Das Debüt der Isländer kommt schon rein physisch beeindruckend daher, denn „A Long Time Listening“ hat über eine Stunde Spielzeit und ganze 17 Songs zu bieten. Wer nun denkt, bei der Hälfte der Tracks handle es sich lediglich um Füllstücke und Geplänkel, der hat sich getäuscht: Das Quartett bietet hier auf einer Platte Material für gleich mehrere Scheiben. Vor allem die stilistische Abwechslung verblüfft zunächst, ergibt dann aber sehr schnell ein stimmiges Gesamtbild. Die Band verbindet Experimental und Ambient auf der einen mit wütenden, rhythmisch orientierten Hardcore-Ausflügen auf der anderen Seite. Dass dieses Konzept funktioniert, liegt nicht zuletzt an der herausragenden Leistung von Frontmann Arnór Dan Arnársson. Zugegeben, sein extrovertierter Gesang mag nicht jeden Geschmack treffen, ist aus rein musikalischer Sicht aber über alle Zweifel erhaben. Hinzu kommt, dass die Lyrics der anspruchsvollen Performance an Qualität in nichts nachstehen.

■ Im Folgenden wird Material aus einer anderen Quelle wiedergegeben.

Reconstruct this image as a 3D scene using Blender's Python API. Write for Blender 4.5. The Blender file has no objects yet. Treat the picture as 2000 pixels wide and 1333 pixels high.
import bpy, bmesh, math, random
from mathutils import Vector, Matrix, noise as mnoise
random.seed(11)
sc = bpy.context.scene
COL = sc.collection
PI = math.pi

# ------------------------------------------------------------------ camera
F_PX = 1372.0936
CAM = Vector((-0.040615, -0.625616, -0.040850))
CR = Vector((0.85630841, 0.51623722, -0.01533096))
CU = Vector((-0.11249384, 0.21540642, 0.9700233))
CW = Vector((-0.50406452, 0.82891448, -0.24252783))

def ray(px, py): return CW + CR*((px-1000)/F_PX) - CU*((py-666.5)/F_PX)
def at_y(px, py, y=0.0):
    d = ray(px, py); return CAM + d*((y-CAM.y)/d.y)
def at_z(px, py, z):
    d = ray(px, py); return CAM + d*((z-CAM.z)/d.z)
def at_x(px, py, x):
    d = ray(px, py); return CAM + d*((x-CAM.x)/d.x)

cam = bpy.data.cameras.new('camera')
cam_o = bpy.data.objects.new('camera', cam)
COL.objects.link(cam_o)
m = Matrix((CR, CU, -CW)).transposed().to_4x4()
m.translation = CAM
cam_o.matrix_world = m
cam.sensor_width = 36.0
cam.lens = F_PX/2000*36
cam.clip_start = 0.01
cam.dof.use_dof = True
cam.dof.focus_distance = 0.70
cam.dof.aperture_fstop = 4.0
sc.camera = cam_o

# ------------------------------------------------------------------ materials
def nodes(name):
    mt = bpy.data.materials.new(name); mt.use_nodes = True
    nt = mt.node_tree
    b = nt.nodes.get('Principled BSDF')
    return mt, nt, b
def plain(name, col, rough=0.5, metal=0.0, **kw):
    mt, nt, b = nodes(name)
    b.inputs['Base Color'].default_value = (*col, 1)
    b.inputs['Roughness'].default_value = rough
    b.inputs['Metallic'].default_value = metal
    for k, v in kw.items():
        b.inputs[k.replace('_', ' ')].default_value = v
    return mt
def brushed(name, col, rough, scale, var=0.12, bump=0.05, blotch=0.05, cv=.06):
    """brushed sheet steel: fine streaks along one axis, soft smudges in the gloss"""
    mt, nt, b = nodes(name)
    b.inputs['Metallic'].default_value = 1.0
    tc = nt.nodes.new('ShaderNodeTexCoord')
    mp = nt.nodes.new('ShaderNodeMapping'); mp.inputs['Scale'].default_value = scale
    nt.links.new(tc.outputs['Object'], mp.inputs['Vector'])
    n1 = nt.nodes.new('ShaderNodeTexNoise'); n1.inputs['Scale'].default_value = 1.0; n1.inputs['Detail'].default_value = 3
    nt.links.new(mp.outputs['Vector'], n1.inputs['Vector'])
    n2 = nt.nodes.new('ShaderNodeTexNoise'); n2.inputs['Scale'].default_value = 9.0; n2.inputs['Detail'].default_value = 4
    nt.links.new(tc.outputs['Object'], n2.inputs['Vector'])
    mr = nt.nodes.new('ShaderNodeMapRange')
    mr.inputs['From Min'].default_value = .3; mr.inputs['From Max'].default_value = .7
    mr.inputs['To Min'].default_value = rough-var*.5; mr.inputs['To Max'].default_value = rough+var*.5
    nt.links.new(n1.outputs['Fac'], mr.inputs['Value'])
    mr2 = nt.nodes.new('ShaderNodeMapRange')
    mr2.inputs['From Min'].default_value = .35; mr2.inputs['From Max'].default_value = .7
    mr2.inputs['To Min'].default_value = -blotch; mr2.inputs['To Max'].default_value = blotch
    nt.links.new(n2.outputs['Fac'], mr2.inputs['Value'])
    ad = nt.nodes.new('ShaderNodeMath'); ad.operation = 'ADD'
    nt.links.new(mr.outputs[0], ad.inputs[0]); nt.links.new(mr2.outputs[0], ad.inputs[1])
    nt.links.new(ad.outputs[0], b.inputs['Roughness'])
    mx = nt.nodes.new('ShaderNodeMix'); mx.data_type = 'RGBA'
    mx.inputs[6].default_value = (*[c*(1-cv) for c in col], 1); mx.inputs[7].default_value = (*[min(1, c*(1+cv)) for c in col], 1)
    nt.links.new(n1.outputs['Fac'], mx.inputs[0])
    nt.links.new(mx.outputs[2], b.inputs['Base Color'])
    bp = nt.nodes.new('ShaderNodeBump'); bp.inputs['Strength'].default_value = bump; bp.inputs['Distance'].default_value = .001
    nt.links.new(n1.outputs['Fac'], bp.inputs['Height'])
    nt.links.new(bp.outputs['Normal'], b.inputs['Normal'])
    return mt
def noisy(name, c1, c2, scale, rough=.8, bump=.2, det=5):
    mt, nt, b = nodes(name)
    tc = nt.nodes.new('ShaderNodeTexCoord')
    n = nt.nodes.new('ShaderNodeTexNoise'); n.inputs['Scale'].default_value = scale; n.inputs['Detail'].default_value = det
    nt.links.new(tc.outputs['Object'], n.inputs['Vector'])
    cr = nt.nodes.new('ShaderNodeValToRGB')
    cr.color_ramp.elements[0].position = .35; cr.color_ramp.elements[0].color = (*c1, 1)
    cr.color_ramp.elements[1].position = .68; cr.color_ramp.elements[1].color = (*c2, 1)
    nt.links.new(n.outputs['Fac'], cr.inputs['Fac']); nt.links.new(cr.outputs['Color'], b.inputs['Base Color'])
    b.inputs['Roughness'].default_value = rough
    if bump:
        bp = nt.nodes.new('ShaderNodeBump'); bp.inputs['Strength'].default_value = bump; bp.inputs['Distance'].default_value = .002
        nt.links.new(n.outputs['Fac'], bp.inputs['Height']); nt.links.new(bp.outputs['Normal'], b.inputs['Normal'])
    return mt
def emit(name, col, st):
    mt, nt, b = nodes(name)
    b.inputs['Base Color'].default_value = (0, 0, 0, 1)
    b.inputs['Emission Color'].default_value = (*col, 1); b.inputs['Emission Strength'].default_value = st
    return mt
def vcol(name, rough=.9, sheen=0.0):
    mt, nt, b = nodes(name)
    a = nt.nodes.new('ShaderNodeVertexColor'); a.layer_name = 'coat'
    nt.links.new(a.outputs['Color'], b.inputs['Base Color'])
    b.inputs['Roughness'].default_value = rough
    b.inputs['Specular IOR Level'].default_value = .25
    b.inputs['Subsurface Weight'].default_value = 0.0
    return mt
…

Doch auch Arnárssons Mitstreiter müssen sich hinter ihrem Frontmann keineswegs verstecken: Supertighte, vertrackt-verspielte Drumarbeit, jazzig-ausladende Gitarren und allerhand Klangexperimente sorgen für eine große Differenziertheit im Sound. Zahlreiche Piano-Samples und Synthiespuren sorgen zusätzlich für Spannung, besonders in Verbindung mit der teils sehr ausgefuchsten Rhythmik. So offenbaren Songs wie „Of Keen Gaze“, „Translations“ und „Yellow Nights“ das breite Spektrum der Isländer, die es immer wieder schaffen, die unmöglichsten Gegensätze gekonnt miteinander zu verbinden. Und auch dynamisch agiert das Quartett auf hohem Niveau, denn von der rauchverhangenen Jazzclub-Atmosphäre bis zum Hardcore-Konzert wird alles abgedeckt.
Fazit: „A Long Time Listening“ ist eine sehr gewagte, aber auch sehr gelungene Scheibe, die bei jedem aufgeschlossenen Hörer ihre Spuren hinterlassen dürfte.
Sehr schön! Erreicht den Nachfolger nicht ganz. Dennoch, absolut durchdachte, teils fordernde Musik mit etwas eigenwilligem Gesang, die (zumindest mich) bewegt.